By Francois Lacombe (Franc0is) on Monday, May 04, 2015 - 5:01 am:

I also remember her in the original Outer Limits episode "Controlled Experiment", where she played a woman trying to murder her husband, while two martians (played by Barry Morse and Carroll O'Connor) where studying the event using a device that allowed them to control the flow of time at will.


By Tim McCree (Tim_m) on Tuesday, May 05, 2015 - 5:00 am:

With the passing of Grace Lee Whitney, the roster of Classic cast grows smaller still.

Only William Shatner, Nichelle Nicols, George Takai, and Walter Koenig are left.


By Rodney Hrvatin (Rhrvatin) on Tuesday, May 05, 2015 - 6:47 pm:

and all of them will most likely be dead in the next 5-10 years....


By Tim McCree (Tim_m) on Wednesday, January 02, 2019 - 5:17 am:

Grace apparently left because the suits at NBC didn't want Kirk tied down to one woman. Was there a plan to get Kirk and Rand together?


By Keith Alan Morgan (Kmorgan) on Wednesday, January 02, 2019 - 6:59 pm:

I don't know if I'd call it a plan per se, but it does seem like various writers were trying to build on a relationship there. You can see it in some Rand episodes and even episodes that were written or developed before Grace got fired.
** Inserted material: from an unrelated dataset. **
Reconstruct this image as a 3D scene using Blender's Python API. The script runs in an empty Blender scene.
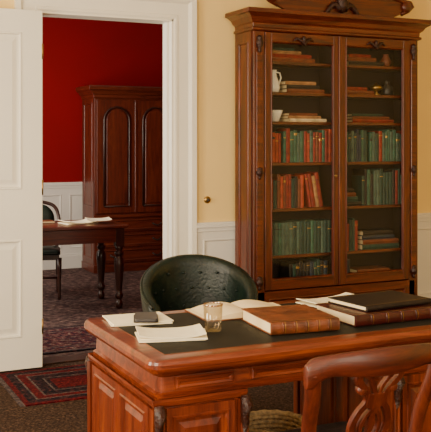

Several yeomans of the week were probably intended to be Rand, but had their names changed afterwards.

Kind of interesting to imagine Grace in Dagger Of The Mind or Mirror, Mirror.


By Tim McCree (Tim_m) on Thursday, January 03, 2019 - 5:06 am:

Kind of interesting to imagine Grace in Dagger Of The Mind or Mirror, Mirror.

Yeah, Alt-Rand would have probably been the Captain's Woman in the Mirror Universe.